Every morning on WASP-94A b, a distant giant exoplanet nearly 700 light-years away in the constellation Microscopium, mineral clouds made of magnesium silicate sweep across the sky. By evening, they have vanished entirely—leaving behind an atmosphere so clear that astronomers using the James Webb Space Telescope could finally see straight through to the planet's true composition.
This discovery of dramatic daily weather cycles on a Hot Jupiter marks one of the first times scientists have directly observed clouds forming and dissolving on such a world, and it reveals something astronomers have struggled with for two decades: how to look past the cosmic fog that obscures exoplanet atmospheres. The findings, published in the journal Science, come from observations made as the planet crossed in front of its host star, allowing Webb to separately examine the morning and evening sides of this alien world.
The contrast between the two sides proved strikingly severe. The morning edge, where atmospheric winds carry cool air from the night side toward intensely hot daylight, glowed with magnesium silicate clouds. The trailing edge representing evening, where air circulates back toward darkness, appeared nearly cloud-free. Scientists suspect the clouds either get dragged deep into the planet's searing atmosphere on the day side, hiding them from view, or simply evaporate in temperatures exceeding 1,000 degrees—a process far more extreme than morning fog burning away on Earth.
"I've been looking at exoplanets for 20 years, and general cloudiness has been a thorn in our side," said David Sing, a Bloomberg Distinguished Professor of Earth and Planetary Sciences at Johns Hopkins and co-author of the research. "Not only have we been able to clear the view, but we can finally pin down what the clouds are made out of and how they're condensing and evaporating as they move around the planet."
That clear evening view solved a puzzle that had stumped researchers. Earlier measurements using older telescopes like Hubble had suggested WASP-94A b contained hundreds of times more oxygen and carbon than Jupiter—a finding that contradicted existing theories of how planets form. The new data painted a very different picture: the planet contains only about five times more oxygen and carbon than Jupiter, making it far more similar to the giant planet in our own solar system than previously believed. The difference came down to perspective. With Hubble, data from clouds and atmosphere merged together into an indecipherable blur. Webb's ability to isolate the cloud-free evening side finally allowed scientists to see the atmosphere itself.
Encouraged by this breakthrough, the research team examined eight additional Hot Jupiters—those extreme gas giants that orbit dangerously close to their stars, closer even than Mercury orbits the Sun. Two more worlds, WASP-39 b and WASP-17 b, showed similar cloud cycling patterns.
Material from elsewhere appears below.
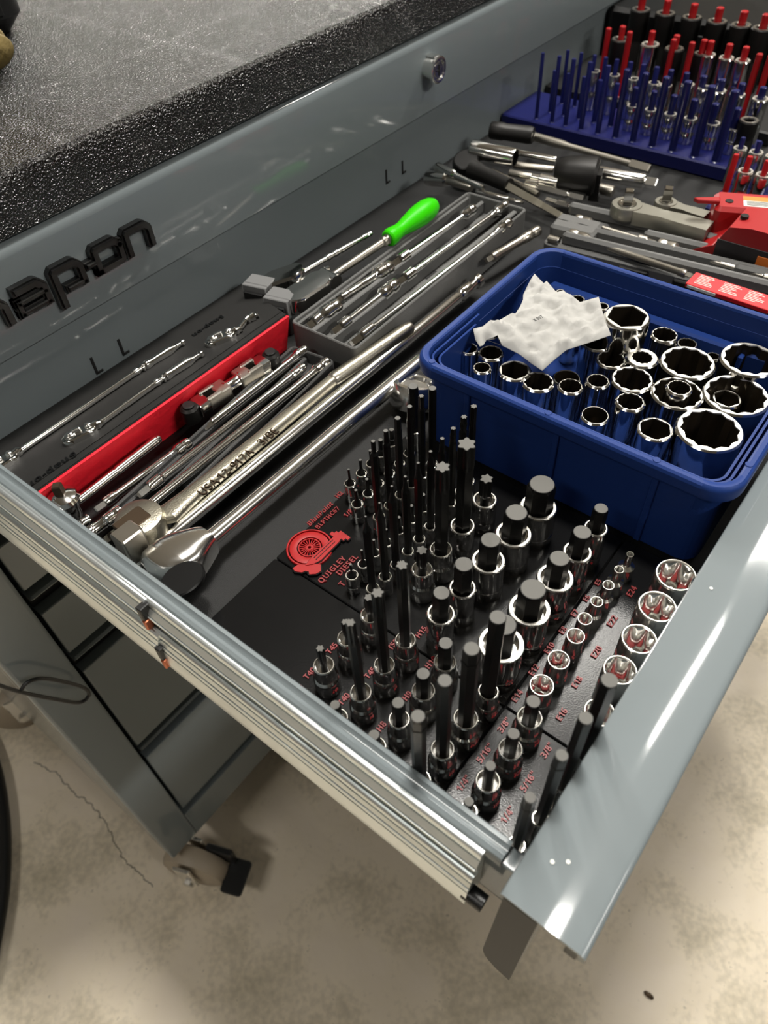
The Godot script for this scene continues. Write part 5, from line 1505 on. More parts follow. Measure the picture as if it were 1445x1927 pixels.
func ratchets():
	var t := thing("ratchet_foam", "thick black foam block with a red front face, holding slim ratchets along drawer back", "foam insert", Vector3(0.27, -0.005, -0.51))
	var b := Builder.new()
	hexa(b, [Vector3(0.1195, -0.005, -0.4695), Vector3(0.404, -0.005, -0.4695), Vector3(0.452, -0.005, -0.5745), Vector3(0.1195, -0.005, -0.5745), Vector3(0.1195, 0.041, -0.456), Vector3(0.4017, 0.041, -0.456), Vector3(0.449, 0.009, -0.5745), Vector3(0.1195, 0.009, -0.5745)])
	part(t, "black_block", b, "foam_black")
	b = Builder.new()
	hexa(b, [Vector3(0.1195, -0.005, -0.4675), Vector3(0.4045, -0.005, -0.4675), Vector3(0.4045, -0.005, -0.4697), Vector3(0.1195, -0.005, -0.4697), Vector3(0.1195, 0.0405, -0.4532), Vector3(0.402, 0.0405, -0.4532), Vector3(0.402, 0.0405, -0.4562), Vector3(0.1195, 0.0405, -0.4562)])
	part(t, "red_face", b, "foam_red")
	b = Builder.new()
	for k in 2:
		var z := -0.4575 - 0.010 * k
		hexa(b, [Vector3(0.1195, foam_top(z) - 0.001, z), Vector3(0.4025 + 0.004 * k, foam_top(z) - 0.001, z), Vector3(0.4035 + 0.004 * k, foam_top(z - 0.0015), z - 0.0015), Vector3(0.1195, foam_top(z - 0.0015), z - 0.0015), Vector3(0.1195, foam_top(z) + 0.0006, z), Vector3(0.4025 + 0.004 * k, foam_top(z) + 0.0006, z), Vector3(0.4035 + 0.004 * k, foam_top(z - 0.0015) + 0.0004, z - 0.0015), Vector3(0.1195, foam_top(z - 0.0015) + 0.0004, z - 0.0015)])
	part(t, "edge_ridge", b, "foam_black")
	var nrm := Vector3(0, 0.1215, -0.033).normalized()
	var fb := Basis(Vector3(-1, 0, 0), Vector3(0, 0.033, 0.1215).normalized(), nrm)
	lettering(t, "embossed_lettering", "Snap-on", "badge_black", Vector3(0.168, foam_top(-0.474) + 0.0005, -0.474), fb, 0.0085, 0.0012, true)
	lettering(t, "embossed_lettering", "Snap-on", "badge_black", Vector3(0.385, foam_top(-0.535) + 0.0005, -0.535), fb, 0.0075, 0.0012, true)
	var inlaid := [["slim chrome ratchet with oval head inlaid in the black foam, nearest the red edge", Vector3(0.1701, 0.0331, -0.4962), Vector3(0.1992, 0.0359, -0.4861), Vector3(0.2695, 0.0354, -0.488), Vector3(0.319, 0.0362, -0.485)],
		["slim chrome ratchet inlaid in black foam with its head cut by the drawer wall", Vector3(0.1125, 0.0242, -0.5291), Vector3(0.144, 0.0248, -0.5269), Vector3(0.2768, 0.0239, -0.5302), Vector3(0.33, 0.0247, -0.5271)],
		["bright chrome ratchet head inlaid at the right end of the black foam", Vector3(0.3321, 0.0326, -0.498), Vector3(0.3595, 0.0366, -0.4834), Vector3(0.3797, 0.0348, -0.49), Vector3(0.3915, 0.0361, -0.4853)]]
	for r in inlaid:
		slim_ratchet(r[0], r[1], r[2], r[3], r[4], nrm)
	flex_ratchet()
	tool("speeder_handle", "small chrome breaker bar with upright swivel head beside the red foam edge", "breaker bar", "", Vector3(0.1334, 0.004, -0.4451), [
		["shaft", "bright_chrome", Vector3(0.1405, 0.022, -0.4419), Vector3(0.2272, 0.022, -0.4445), 28, [[0, 0, "o"], [0, 0.0029, "o"], [0.02, 0.0034, "o"], [0.44, 0.0036, "o"], [0.445, 0.003, "o"], [0.46, 0.003, "o"], [0.465, 0.0038, "o"], [0.96, 0.004, "o"], [0.975, 0.0032, "o"], [0.985, 0.0037, "o"], [1, 0.0032, "o"], [1, 0, "o"]]],
		["swivel_head", "chrome", Vector3(0.1334, 0.004, -0.4451), Vector3(0.1334, 0.036, -0.4451), 28, [[0, 0, "o"], [0, 0.006, "o"], [0.3, 0.0085, "o"], [0.55, 0.0085, "o"], [0.62, 0.011, "o"], [0.8, 0.0125, "o"], [0.92, 0.011, "o"], [1, 0.006, "o"], [1, 0, "o"]]],
		["drive_square", "rusty_steel", Vector3(0.1334, 0.035, -0.4451), Vector3(0.1334, 0.0455, -0.4451), 24, [[0, 0.0046, "sq"], [0.9, 0.0046, "sq"], [1, 0.0036, "sq"], [1, 0, "sq"]]],
	])
	green_ratchet()
	silver_ratchet()
	var clips := [Vector3(0.432, 0.03, -0.5287), Vector3(0.4268, 0.03, -0.4936)]
	for k in 2:
		t = thing("ratchet_clip", ["grey square steel holder clip nearest the drawer back wall behind the foam", "grey square steel holder clip beside the green ratchet head"][k], "clip", clips[k] - Vector3(0, 0.035, 0), "holder clips at the foam end")
		b = Builder.new()
		b.xf = Transform3D(Basis(Vector3.UP, 0.25), clips[k])
		b.rbox(Vector3(-0.006, -0.035, -0.014), Vector3(-0.001, 0.004, 0.014), 0.001, 0.0008)
		b.rbox(Vector3(-0.001, -0.003, -0.014), Vector3(0.016, 0.004, 0.014), 0.001, 0.0008)
		part(t, "bracket", b, "clip_grey")
		b = Builder.new()
		b.xf = Transform3D(Basis(Vector3.UP, 0.25), clips[k])
		b.rbox(Vector3(-0.0095, -0.035, -0.0115), Vector3(-0.006, -0.002, 0.0115), 0.001, 0.0008)
		part(t, "magnet", b, "black_plastic")


func slim_ratchet(label: String, h0: Vector3, h1: Vector3, g0: Vector3, g1: Vector3, nrm: Vector3):
	var t := thing("slim_ratchet", label, "ratchet", h0, "ratchets inlaid in the black foam")
	var d := (h1 - h0).normalized()
	var s := d.cross(nrm).normalized()
	var l := h0.distance_to(h1)
	var w := l * 0.28
	# oval head body with a raised rim
	var b := Builder.new()
	b.xf = Transform3D(Basis(d, nrm, s), (h0 + h1) / 2.0 - nrm * 0.008)
	b.rlevels(-l / 2, l / 2, -w, w, [[w * 0.9, 0.0, 0.0002], [0.001, 0.0, w * 0.9], [0.0, 0.002, w * 0.98], [0.0, 0.0085, w * 0.98], [0.001, 0.0098, w * 0.93], [0.0025, 0.0103, w * 0.85], [w * 0.9, 0.0106, 0.0002]], 8, 50.0)
	var hd := part(t, "head", b, "chrome")
	b = Builder.new()
	b.xf = Transform3D(Basis(d, nrm, s), (h0 + h1) / 2.0 - nrm * 0.008)
	b.disc(Vector3(-l * 0.22, 0.0102, 0), w * 0.62, 0.0016, 0.0006, 28)
	b.disc(Vector3(-l * 0.22, 0.0115, 0), w * 0.34, 0.0014, 0.0006, 20)
	b.rbox(Vector3(-l * 0.16, 0.0102, -w * 0.28), Vector3(l * 0.1, 0.0138, w * 0.28), 0.0012, 0.0008)
	b.sphere(Vector3(l * 0.3, 0.0108, 0), Vector3(w * 0.42, 0.003, w * 0.42), 18)
	part(hd, "reversing_lever", b, "bright_chrome")
	b = Builder.new()
	b.rod(h1 - d * 0.004, h1 + d * 0.006, [[0.0, 0.0, "o"], [0.0, 0.004, "o"], [0.5, 0.0045, "o"], [0.8, 0.0028, "o"], [1.0, 0.0028, "o"], [1.0, 0.0, "o"]], 20)
	b.rod(h1 + d * 0.002, g0, [[0.0, 0.0, "o"], [0.0, 0.0026, "o"], [1.0, 0.0026, "o"], [1.0, 0.0, "o"]], 16)
	part(t, "shank", b, "chrome")
	b = Builder.new()
	b.rod(g0, g1, [[-0.12, 0.0, "o"], [-0.12, 0.0030, "o"], [-0.06, 0.0036, "o"], [-0.02, 0.0036, "o"], [0.0, 0.0026, "o"], [0.03, 0.0026, "o"], [0.05, 0.0046, "o"], [0.08, 0.0046, "o"], [0.1, 0.0038, "o"], [0.13, 0.0046, "o"], [0.2, 0.0046, "o"], [0.25, 0.0038, "o"], [0.65, 0.0046, "o"], [0.78, 0.0026, "o"], [0.9, 0.002, "o"], [0.93, 0.0036, "o"], [0.98, 0.003, "o"], [1.0, 0.0, "o"]], 24)
	part(t, "grip", b, "chrome")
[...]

The team now plans to expand the search with a larger Webb observing program investigating cloud cycles across many different exoplanets, including an unusual gas giant that travels through the habitable zone on an eccentric orbit.
For astronomers, this represents a fundamental shift in what's possible. Hot Jupiters, with their intense heat and radiation, serve as ideal natural laboratories for studying atmospheric chemistry and cloud behavior under extreme conditions. Now, for the first time, scientists can actually see through the fog.